The miller's wife had waited long,

The tea was cold, the fire was dead;
And there might yet be nothing wrong
In how he went and what he said:
"There are no millers any more,"5
Was all that she had heard him say;
And he had lingered at the door
So long that it seemed yesterday.

Sick with a fear that had no form
She knew that she was there at last; 10
And in the mill there was a warm
And mealy fragrance of the past.
What else there was would only seem
To say again what he had meant;
And what was hanging from a beam15
Would not have heeded where she went.

And if she thought it followed her,
She may have reasoned in the dark
That one way of the few there were
Would hide her and would leave no mark: 20
Black water, smooth above the weir
Like starry velvet in the night,
Though ruffled once, would soon appear
The same as ever to the sight.

Or it could be D

It's not D.

Read everything again ... carefully. Also, are you clear on what "foreshadowing" means??
http://www.answers.com/foreshadowing

Eh I give up, I'm going to put B.

You're not reading carefully enough. Just reread these lines and tell me what you think.

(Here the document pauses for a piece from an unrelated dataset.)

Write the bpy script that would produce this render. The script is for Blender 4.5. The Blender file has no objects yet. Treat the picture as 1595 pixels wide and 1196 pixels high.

And in the mill there was a warm
And mealy fragrance of the past.
What else there was would only seem
To say again what he had meant;
And what was hanging from a beam15
Would not have heeded where she went.

A then that's the only Choice I didn't answer, but Im still thinking .. C because "what was hanging from beam"

Yep ... the signal there is the word "hanging" ... the miller could see no future for himself, so this was how he solved his problem.